InfoQ FR : Si nos lecteurs veulent se lancer, par où leur conseilleriez-vous de commencer ?
Thierry Conter : Je leur conseillerais de travailler sur les deux dimensions du métier coach et agile.
Pour l’agile, la pratique me semble essentielle pour acquérir l’esprit du manifeste agile et les fondamentaux des méthodes les plus pratiquées (Scrum, Kanban, XP), ainsi que pour goûter de l’intérieur la boucle vertueuse d’apprentissage individuel et collectif. Expérimenter le rôle de scrum master peut permettre de consolider ces compétences et de découvrir des techniques de facilitation.
Lire, participer à des conférences, échanger ou encore transmettre sont autant de moyens que je préconise pour cultiver son jardin agile.
Pour le coach, une des bases pour moi et d’apprendre à se connaître pour éviter de projeter ses propres envies, croyances ou peurs et développer une écoute de qualité. Sans aller directement sur une formation longue de coach professionnel, de nombreuses formations et ou stages existent sur le thème du développement personnel. Elles ont souvent l’avantage de fournir des grilles de lecture (parfaitement imparfaites) des comportements des personnes et équipes accompagnées.

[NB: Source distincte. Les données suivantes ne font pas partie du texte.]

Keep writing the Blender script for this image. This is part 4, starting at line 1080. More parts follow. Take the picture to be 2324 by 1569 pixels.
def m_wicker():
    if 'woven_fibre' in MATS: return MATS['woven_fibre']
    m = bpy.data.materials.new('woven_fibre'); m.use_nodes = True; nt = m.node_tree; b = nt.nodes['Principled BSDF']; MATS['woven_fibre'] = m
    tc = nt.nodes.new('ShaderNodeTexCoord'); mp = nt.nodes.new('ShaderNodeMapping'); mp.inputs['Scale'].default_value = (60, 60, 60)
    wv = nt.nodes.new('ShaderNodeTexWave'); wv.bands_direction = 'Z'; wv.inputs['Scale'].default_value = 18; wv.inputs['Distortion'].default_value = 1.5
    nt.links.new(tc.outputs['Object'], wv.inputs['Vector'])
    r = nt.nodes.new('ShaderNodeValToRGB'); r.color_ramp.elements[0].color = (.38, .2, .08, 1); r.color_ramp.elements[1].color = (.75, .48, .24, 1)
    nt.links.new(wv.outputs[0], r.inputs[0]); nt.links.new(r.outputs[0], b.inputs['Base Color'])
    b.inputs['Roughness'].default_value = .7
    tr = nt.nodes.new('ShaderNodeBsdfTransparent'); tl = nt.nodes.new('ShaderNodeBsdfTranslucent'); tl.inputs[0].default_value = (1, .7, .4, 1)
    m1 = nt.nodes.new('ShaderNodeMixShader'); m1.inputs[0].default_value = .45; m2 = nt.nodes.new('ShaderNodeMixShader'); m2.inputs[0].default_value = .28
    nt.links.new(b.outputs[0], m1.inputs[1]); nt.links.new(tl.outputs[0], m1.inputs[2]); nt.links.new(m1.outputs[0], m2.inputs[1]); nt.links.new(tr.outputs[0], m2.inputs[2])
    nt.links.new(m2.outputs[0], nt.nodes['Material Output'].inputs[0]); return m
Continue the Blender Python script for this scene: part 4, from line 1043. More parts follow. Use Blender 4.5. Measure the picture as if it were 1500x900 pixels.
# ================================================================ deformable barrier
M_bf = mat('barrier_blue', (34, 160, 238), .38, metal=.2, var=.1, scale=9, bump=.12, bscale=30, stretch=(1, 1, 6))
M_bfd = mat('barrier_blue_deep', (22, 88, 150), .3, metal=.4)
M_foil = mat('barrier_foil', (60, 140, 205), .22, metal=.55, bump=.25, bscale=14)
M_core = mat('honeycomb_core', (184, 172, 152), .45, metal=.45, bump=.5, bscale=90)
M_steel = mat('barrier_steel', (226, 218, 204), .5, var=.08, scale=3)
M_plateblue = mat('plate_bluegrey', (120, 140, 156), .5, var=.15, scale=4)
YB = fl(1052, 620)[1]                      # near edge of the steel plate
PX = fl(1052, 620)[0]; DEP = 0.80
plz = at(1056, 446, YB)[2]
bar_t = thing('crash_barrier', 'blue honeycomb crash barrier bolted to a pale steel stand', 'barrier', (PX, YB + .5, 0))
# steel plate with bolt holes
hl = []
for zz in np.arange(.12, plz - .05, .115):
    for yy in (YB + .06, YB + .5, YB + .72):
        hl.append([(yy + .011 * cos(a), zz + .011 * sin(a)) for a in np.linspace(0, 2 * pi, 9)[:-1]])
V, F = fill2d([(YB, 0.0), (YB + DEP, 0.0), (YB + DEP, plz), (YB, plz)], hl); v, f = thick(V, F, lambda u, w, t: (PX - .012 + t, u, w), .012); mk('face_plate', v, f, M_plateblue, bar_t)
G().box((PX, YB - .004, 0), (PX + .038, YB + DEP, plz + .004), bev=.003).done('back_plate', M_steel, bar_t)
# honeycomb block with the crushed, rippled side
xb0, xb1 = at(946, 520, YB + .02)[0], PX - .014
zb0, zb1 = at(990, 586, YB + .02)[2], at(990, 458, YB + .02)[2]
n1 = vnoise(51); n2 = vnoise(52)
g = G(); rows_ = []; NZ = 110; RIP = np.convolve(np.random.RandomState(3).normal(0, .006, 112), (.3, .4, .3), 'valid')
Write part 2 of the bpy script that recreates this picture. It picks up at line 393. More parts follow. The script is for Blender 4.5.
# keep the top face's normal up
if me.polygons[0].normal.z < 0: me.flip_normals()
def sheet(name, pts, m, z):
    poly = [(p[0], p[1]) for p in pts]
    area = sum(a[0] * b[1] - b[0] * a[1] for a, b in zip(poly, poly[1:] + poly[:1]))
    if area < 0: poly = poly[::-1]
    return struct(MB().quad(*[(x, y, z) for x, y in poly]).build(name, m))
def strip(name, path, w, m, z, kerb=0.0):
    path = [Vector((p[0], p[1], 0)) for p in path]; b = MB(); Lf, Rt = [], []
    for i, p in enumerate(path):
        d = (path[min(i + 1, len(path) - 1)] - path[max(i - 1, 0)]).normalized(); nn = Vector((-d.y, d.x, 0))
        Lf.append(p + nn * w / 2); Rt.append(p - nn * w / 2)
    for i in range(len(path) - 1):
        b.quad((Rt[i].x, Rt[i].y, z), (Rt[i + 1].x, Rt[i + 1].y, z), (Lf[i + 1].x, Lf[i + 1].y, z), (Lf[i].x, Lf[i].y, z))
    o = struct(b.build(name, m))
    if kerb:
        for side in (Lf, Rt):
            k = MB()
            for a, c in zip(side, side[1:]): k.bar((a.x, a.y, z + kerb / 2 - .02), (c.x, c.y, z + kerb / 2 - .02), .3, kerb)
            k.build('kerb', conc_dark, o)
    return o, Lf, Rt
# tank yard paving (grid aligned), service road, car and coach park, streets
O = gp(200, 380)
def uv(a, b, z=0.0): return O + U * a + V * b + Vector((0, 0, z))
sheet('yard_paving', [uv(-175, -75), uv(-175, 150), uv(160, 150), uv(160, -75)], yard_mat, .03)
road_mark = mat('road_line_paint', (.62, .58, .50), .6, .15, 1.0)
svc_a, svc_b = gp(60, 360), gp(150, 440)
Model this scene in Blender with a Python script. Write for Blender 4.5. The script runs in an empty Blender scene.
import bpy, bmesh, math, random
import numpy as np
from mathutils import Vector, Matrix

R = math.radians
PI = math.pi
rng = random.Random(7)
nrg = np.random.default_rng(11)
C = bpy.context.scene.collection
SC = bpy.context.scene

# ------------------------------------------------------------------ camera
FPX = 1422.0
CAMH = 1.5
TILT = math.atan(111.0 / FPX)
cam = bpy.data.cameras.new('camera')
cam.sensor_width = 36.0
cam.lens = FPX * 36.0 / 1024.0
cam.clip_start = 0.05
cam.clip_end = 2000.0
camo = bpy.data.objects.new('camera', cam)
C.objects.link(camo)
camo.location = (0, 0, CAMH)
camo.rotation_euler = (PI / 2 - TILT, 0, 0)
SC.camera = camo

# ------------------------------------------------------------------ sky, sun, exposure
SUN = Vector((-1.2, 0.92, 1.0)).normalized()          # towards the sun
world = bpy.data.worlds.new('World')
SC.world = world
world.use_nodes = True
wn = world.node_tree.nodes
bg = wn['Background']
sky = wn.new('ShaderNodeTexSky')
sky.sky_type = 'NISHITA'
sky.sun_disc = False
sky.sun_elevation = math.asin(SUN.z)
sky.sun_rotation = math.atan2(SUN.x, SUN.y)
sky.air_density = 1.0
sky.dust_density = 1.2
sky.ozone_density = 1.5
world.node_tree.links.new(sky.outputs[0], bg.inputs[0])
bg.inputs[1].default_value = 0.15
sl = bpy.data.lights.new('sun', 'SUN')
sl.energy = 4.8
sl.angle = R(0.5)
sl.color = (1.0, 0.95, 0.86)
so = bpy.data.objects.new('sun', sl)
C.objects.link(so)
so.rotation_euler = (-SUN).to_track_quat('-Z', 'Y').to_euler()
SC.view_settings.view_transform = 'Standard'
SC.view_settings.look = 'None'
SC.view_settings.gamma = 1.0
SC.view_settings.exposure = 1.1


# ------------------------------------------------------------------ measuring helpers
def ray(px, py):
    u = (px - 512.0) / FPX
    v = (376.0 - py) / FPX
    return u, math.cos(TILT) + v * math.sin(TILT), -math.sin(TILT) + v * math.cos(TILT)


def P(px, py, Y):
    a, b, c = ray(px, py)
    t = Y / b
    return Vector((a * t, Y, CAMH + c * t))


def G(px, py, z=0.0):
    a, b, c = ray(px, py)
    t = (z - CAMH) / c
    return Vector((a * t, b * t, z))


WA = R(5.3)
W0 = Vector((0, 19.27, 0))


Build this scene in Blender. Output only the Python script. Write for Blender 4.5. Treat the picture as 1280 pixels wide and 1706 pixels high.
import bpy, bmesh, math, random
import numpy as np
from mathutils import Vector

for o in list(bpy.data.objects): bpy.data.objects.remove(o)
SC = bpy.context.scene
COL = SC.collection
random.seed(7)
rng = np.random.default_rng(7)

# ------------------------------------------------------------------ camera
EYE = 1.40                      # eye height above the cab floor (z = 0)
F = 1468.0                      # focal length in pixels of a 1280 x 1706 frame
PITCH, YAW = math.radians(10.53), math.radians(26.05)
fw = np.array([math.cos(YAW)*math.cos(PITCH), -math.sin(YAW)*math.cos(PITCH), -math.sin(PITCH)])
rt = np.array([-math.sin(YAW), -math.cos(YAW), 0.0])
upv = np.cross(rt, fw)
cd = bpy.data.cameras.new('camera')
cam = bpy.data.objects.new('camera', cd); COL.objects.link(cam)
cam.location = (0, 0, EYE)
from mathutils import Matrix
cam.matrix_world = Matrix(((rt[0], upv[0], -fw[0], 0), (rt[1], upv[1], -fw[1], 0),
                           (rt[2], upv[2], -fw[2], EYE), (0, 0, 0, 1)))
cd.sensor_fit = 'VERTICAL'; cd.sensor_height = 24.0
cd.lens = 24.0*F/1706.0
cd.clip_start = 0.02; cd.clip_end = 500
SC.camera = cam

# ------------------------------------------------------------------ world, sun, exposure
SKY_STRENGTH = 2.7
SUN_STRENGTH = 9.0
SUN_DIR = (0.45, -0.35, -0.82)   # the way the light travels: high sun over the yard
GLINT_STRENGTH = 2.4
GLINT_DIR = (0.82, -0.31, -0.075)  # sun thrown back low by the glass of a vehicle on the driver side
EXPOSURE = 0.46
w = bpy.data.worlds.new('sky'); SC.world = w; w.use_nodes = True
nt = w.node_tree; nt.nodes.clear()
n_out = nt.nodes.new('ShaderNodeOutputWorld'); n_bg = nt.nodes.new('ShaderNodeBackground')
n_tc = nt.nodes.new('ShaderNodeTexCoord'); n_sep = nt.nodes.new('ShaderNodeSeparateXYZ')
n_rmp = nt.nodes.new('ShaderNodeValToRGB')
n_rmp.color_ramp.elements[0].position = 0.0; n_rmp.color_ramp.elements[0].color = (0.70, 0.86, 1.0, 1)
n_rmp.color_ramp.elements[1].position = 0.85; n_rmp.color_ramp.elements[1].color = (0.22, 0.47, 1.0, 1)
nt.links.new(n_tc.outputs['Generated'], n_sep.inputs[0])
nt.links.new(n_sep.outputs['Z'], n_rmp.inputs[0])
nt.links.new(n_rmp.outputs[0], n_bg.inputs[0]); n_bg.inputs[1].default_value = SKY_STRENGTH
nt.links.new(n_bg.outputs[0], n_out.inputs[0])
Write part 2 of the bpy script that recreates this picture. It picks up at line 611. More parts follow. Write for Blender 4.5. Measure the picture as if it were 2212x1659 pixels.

Pour démarrer, avoir du feedback pour progresser dans sa pratique me semble fondamental. Ce feedback peut être obtenu au sein d’un groupe de co-développement professionnel, par un deuxième coach avec lequel on partage les interventions, ou encore par un coach plus expérimenté en supervision.
InfoQ FR : Quelles sont les tendances qui vous ont étonné récemment et que vous pourriez partager avec nos lecteurs ?\
Thierry Conter : Le déploiement des outils et méthodes issus du courant de la psychologie positive comme strength finder, solution focus, ou l’appreciative inquiry qui visent à amplifier ce qui fonctionne bien plutôt qu’à creuser ce qui fonctionne mal.
Ceux qui ont participé à la dernière édition d’Agile Grenoble ont eu l’occasion de goûter à cette nouvelle façon d’envisager le changement avec la keynote de Stéphane Bigeard sur les points forts et l’initiation à l’appreciative inquiry que j’avais le plaisir de coanimer avec Bernard Tollec.